- _Data provided_
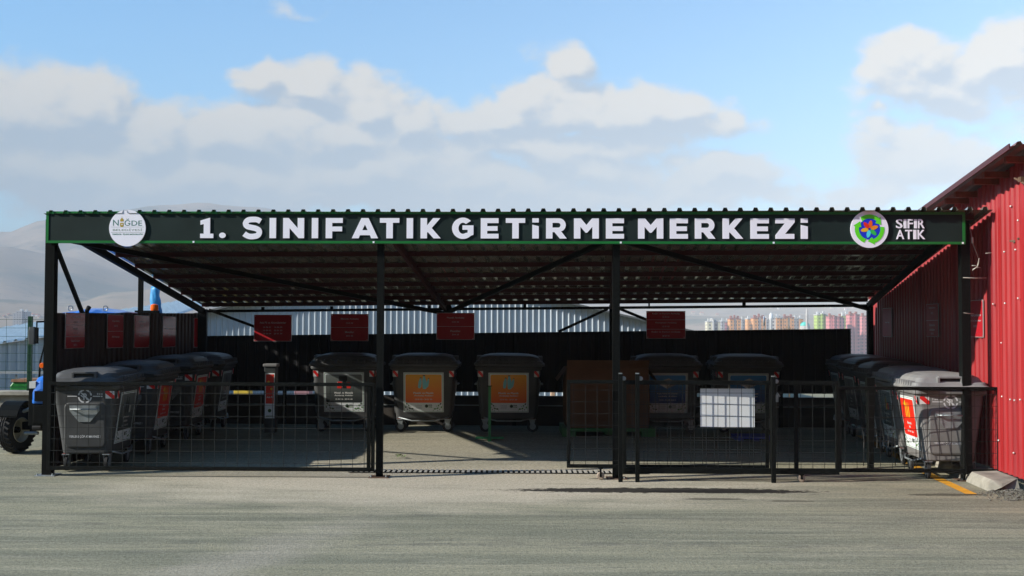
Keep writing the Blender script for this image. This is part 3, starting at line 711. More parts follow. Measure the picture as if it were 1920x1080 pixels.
# ------------------------------------------------------------------ red notice boards
bred = mat("board_red", (.40, .010, .018), .5, var=.05, scale=2, spec=.25); bredg = mat("board_red_glossy", (.40, .010, .018), .14, var=.05, scale=2, spec=.5)
btxt = mat("board_white_print", (.62, .50, .52), .3, var=0)
bbor = mat("board_edge", (.55, .5, .5), .4, var=0)
GL_ = "red notice boards on the left wall"
def board(M, w_, h_, rows, label, group):
    """rows: list of (text, centre height fraction, letter height, width or None); '-' draws a dividing line"""
    m_ = MB(); m_.M = Matrix.Identity(4); m_.rect(-w_/2, w_/2, -h_/2, h_/2, bbor, 0, .008); m_.rect(-w_/2+.006, w_/2-.006, -h_/2+.006, h_/2-.006, bredg if group == GL_ else bred, -.002)
    t = MB()
    for (tx, f, hh, ww) in rows:
        z = -h_/2+f*h_
        if tx == '-': t.rect(-w_/2+.006, w_/2-.006, z-.003, z+.003, btxt, -.004)
        else: t.text(tx, 0, z, ww, hh, btxt, -.004, .012)
    s = MB()
    for sx in (-1, 1):
        for sz in (-1, 1): s.disc(sx*(w_/2-.025), sz*(h_/2-.025), .007, scr, -.004, n=8)
    o = empty("notice_board"); o.matrix_world = M
    m_.build("panel", o); t.build("lettering", o); s.build("fastener", o)
    tag(o, label, "notice board", group); return o
GL = "red notice boards on the left wall"
Lb = [(118, 154.5, 586, 654, [("Tekstil Ambalaj", .87, .036, .30), ("15 01 09", .74, .03, .13), ('-', .66, 0, 0), ("Giysiler", .55, .040, .15), ("20 01 10", .43, .03, .13), ('-', .335, 0, 0), ("Tekstil Ürünleri", .22, .036, .30), ("20 01 11", .10, .03, .11)], "red board split by two white lines into three panels, nearest the left front post"),
      (197, 227, 589.5, 653, [("Ahşap Ambalaj", .80, .034, .28), ("15 01 03", .66, .03, .14), ('-', .50, 0, 0), ("Ahşap", .33, .034, .30)], "second red board from the left front post, with one dividing line across its middle"),
      (247.5, 276, 591, 652.5, [("Cam Ambalaj", .80, .034, .30), ("15 01 07", .68, .03, .14), ('-', .49, 0, 0), ("Cam", .38, .034, .28)], "third red board on the left wall, the middle one of the five"),
      (301.5, 325.5, 593, 651.5, [("Bitkisel Atık Yağ", .60, .034, .45), ("20 01 25", .40, .03, .14)], "fourth red board on the left wall, beside the one nearest the rear corner"),
      (360, 382, 596, 651.5, [("Bitkisel", .36, .036, .24)], "farthest red board of the left wall, right by the rear corner")]
for a, b, t0, t1, rows, lab in Lb:
    ka = (a-960)/FPX; kb = (b-960)/FPX; c0 = -6.36-.057*15.4
    Ya = c0/(ka-.057); Yb_ = c0/(kb-.057); Pa = Vector((wl(Ya), Ya, 0)); Pb = Vector((wl(Yb_), Yb_, 0)); ym = (Ya+Yb_)/2
    zt_ = at(a, t0, Ya).z; zb_ = at(a, t1, Ya).z; m0 = (Pa+Pb)/2; u = (Pb-Pa).normalized()
    n_ = Vector((1, -.057, 0)).normalized(); mid = Vector((m0.x, m0.y, (zt_+zb_)/2)) + n_*.043
    board(frame(mid, u, (0, 0, 1), n_), (Pb-Pa).length, zt_-zb_, rows, lab, GL)
GB = "red notice boards hung above the rear wall"
Bb = [(476, 547, 590, 640, [("Atık Pil ve Akümülatörler", .70, .036, .50), ("16 06 01    16 06 05", .53, .026, .36), ("16 06 02    20 01 33", .41, .026, .36), ("16 06 04    20 01 34", .29, .026, .36)], "red board about batteries with three rows of codes, leftmost above the rear wall"),
      (620, 691, 588.5, 639.5, [("Metalik Ambalaj", .81, .036, .33), ("15 01 04", .66, .026, .13), ('-', .50, 0, 0), ("Metaller", .33, .038, .17), ("20 01 40", .19, .026, .13)], "red board reading Metaller in its lower half, just left of the second front post"),
      (818.5, 889.5, 586.5, 637, [("Plastik Ambalaj", .81, .036, .32), ("15 01 02", .66, .026, .13), ('-', .49, 0, 0), ("Plastikler", .32, .038, .19), ("20 01 39", .19, .026, .13)], "red board reading Plastikler in its lower half, midway between the two middle front posts"),
      (1212, 1285, 583, 635, [("Kağıt ve Karton Ambalaj", .90, .034, .50), ("15 01 01", .78, .026, .12), ('-', .68, 0, 0), ("Kompozit Ambalaj", .57, .036, .38), ("15 01 05", .44, .026, .13), ('-', .34, 0, 0), ("Kağıt ve Karton Ambalaj", .24, .036, .52), ("20 01 01", .10, .026, .13)], "red board in three parts about paper and cardboard, just right of the third front post")]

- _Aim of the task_
Identify and copy the lines holding the word "parts".

- _Solution_
Keep writing the Blender script for this image. This is part 3, starting at line 711. More parts follow. Measure the picture as if it were 1920x1080 pixels.
      (1212, 1285, 583, 635, [("Kağıt ve Karton Ambalaj", .90, .034, .50), ("15 01 01", .78, .026, .12), ('-', .68, 0, 0), ("Kompozit Ambalaj", .57, .036, .38), ("15 01 05", .44, .026, .13), ('-', .34, 0, 0), ("Kağıt ve Karton Ambalaj", .24, .036, .52), ("20 01 01", .10, .026, .13)], "red board in three parts about paper and cardboard, just right of the third front post")]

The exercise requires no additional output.